### Direction
Your task is to repeat only the lines from the one with "MB().deck([(-h, 0), (h, 0), (h, L), (-h, L)], holes, z1" through the one with "MB().box(min(us) - .01, max(us) + .01, max(v), max(v)", exactly as they stand, both ends included.

### Data shown
##############################

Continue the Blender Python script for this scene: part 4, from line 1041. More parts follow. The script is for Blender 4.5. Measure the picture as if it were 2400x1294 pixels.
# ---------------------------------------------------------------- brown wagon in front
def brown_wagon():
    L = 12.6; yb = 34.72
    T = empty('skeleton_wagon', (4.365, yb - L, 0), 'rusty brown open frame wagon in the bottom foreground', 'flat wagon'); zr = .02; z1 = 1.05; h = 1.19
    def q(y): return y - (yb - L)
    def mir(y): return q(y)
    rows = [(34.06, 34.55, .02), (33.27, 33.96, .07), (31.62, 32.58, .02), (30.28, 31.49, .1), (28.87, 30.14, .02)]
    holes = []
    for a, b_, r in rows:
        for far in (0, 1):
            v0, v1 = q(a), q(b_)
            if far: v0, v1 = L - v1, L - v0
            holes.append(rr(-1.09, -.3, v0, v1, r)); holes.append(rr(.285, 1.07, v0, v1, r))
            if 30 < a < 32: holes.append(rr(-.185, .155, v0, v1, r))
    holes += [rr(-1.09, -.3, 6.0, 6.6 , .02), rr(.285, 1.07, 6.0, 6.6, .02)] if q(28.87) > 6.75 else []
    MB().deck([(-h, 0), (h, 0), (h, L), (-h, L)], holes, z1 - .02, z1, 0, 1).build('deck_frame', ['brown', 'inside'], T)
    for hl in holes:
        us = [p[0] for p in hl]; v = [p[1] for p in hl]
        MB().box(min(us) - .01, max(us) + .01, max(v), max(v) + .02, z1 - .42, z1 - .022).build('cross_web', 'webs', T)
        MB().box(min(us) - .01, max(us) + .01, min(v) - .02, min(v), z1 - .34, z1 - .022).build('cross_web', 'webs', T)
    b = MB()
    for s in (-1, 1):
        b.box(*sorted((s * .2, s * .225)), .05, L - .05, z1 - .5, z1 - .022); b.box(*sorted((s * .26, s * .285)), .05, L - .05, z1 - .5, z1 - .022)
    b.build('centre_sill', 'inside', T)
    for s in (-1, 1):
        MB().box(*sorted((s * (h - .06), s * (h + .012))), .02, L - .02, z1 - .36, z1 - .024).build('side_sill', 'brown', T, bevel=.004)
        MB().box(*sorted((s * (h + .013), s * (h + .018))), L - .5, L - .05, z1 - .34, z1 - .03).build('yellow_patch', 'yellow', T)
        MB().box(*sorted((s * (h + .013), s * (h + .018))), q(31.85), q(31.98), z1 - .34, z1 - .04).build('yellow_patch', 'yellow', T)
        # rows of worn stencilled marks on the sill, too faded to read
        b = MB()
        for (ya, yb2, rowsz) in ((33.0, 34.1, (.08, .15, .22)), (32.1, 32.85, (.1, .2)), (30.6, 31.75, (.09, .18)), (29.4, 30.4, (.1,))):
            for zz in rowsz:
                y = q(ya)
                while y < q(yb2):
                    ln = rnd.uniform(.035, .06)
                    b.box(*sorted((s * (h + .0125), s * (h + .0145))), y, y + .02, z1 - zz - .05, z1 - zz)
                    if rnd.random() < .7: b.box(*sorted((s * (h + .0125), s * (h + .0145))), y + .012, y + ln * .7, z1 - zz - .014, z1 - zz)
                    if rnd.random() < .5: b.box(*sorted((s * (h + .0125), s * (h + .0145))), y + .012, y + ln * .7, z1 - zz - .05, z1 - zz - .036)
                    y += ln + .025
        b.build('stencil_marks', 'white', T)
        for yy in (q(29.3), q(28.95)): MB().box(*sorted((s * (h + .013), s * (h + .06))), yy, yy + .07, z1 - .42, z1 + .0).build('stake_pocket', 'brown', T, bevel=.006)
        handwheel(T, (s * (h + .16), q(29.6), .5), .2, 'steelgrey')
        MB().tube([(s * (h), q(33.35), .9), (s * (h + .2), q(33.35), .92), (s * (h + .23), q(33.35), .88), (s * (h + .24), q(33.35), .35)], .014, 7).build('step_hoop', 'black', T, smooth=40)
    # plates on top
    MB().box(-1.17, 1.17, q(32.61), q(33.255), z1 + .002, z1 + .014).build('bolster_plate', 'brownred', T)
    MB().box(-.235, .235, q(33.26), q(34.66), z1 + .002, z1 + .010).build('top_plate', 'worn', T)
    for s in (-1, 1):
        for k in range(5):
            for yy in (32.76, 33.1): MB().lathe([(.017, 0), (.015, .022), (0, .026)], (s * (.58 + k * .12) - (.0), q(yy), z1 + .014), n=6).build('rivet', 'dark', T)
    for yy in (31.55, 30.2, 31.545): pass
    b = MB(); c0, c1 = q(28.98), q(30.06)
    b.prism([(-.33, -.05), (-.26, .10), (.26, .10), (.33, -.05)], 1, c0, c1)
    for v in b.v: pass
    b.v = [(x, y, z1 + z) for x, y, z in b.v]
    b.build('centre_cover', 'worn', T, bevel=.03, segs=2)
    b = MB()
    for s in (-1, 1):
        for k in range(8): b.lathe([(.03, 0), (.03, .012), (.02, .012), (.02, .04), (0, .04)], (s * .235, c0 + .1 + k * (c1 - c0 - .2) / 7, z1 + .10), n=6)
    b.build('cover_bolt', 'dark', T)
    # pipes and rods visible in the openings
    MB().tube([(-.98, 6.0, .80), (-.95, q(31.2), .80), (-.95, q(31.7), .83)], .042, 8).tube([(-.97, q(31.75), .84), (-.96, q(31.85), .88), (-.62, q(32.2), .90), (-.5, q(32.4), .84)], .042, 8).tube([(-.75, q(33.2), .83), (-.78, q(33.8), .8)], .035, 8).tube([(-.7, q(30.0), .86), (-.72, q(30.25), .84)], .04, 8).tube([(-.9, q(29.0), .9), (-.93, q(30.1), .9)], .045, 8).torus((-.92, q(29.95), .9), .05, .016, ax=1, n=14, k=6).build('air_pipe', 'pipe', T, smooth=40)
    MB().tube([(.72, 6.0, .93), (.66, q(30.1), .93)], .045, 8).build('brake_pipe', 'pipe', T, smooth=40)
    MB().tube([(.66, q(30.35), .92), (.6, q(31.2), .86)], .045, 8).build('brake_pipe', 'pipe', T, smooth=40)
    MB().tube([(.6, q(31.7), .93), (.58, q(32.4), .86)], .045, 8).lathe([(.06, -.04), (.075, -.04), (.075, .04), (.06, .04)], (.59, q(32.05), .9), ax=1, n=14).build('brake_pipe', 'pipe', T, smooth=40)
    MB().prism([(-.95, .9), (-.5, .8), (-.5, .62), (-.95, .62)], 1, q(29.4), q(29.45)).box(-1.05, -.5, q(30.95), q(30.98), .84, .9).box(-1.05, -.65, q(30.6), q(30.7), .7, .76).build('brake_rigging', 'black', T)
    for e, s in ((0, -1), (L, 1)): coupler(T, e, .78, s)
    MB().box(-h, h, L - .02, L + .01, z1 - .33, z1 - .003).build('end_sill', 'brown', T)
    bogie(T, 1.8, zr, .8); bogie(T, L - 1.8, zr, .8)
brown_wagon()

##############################

### Answer to this exercise
    MB().deck([(-h, 0), (h, 0), (h, L), (-h, L)], holes, z1 - .02, z1, 0, 1).build('deck_frame', ['brown', 'inside'], T)
    for hl in holes:
        us = [p[0] for p in hl]; v = [p[1] for p in hl]
        MB().box(min(us) - .01, max(us) + .01, max(v), max(v) + .02, z1 - .42, z1 - .022).build('cross_web', 'webs', T)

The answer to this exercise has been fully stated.